◆ Set task ◆
Count how many lines of the material hold "scene". Respond with that number alone.

◆ Recorded information ◆
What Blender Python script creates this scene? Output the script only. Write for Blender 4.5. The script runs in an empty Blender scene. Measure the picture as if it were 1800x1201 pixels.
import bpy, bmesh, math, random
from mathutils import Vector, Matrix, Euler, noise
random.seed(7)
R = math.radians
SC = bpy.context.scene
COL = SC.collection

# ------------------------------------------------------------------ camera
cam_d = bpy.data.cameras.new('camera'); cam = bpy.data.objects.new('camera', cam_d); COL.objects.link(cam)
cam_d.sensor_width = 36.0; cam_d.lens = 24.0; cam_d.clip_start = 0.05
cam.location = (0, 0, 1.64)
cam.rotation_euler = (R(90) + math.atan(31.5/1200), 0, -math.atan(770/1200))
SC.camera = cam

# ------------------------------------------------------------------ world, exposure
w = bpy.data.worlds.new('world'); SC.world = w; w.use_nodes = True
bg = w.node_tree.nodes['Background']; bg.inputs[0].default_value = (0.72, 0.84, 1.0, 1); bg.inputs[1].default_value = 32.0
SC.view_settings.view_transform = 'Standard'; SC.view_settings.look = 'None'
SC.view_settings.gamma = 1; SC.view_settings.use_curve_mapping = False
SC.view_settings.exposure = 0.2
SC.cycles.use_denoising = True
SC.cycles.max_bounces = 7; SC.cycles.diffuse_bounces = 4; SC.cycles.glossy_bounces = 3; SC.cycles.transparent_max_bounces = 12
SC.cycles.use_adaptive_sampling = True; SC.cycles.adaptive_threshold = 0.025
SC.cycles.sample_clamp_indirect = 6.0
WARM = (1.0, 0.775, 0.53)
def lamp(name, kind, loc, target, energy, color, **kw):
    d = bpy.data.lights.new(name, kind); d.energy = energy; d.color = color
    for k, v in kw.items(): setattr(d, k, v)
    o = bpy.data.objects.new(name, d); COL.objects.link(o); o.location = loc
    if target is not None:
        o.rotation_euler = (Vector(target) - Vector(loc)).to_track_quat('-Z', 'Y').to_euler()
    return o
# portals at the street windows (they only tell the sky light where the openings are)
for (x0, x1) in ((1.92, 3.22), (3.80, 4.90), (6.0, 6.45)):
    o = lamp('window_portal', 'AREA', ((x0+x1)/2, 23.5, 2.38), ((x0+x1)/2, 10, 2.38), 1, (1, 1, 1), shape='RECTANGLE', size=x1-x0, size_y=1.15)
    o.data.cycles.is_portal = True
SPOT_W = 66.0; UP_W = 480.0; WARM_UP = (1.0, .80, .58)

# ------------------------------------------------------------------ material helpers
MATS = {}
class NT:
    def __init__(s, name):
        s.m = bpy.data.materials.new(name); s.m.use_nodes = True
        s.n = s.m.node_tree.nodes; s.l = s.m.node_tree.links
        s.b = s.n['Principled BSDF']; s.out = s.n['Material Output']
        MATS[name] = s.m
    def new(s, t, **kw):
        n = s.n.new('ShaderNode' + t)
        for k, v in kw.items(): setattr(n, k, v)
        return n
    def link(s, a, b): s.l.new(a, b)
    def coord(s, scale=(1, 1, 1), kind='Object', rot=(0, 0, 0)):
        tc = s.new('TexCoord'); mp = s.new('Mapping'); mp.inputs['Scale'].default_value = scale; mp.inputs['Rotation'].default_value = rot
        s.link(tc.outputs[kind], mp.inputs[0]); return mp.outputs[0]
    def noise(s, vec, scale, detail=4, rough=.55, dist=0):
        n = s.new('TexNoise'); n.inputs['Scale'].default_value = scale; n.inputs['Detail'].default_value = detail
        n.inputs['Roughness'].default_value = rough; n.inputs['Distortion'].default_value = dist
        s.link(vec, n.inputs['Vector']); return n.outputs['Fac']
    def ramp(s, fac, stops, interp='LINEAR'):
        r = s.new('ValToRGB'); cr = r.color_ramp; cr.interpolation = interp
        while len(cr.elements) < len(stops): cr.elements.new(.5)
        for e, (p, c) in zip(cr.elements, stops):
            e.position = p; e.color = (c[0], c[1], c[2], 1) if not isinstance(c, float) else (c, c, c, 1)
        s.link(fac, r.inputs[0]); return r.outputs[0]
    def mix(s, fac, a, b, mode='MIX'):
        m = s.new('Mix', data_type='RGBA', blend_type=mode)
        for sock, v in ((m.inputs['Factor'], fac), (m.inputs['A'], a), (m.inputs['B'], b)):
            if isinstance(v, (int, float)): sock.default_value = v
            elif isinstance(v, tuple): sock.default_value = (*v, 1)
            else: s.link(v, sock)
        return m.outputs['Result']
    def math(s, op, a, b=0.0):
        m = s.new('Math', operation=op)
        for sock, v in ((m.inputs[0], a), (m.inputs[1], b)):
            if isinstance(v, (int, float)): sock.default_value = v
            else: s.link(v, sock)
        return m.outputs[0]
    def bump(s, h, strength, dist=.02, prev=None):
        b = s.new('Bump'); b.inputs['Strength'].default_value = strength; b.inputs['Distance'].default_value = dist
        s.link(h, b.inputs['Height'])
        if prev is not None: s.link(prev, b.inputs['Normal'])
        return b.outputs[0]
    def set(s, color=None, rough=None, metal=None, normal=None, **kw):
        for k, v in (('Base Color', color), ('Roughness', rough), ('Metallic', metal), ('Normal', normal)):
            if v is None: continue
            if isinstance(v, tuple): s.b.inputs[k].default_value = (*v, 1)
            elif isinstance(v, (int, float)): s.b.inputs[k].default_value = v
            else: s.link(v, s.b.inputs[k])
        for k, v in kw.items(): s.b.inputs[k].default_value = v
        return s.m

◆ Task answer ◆
2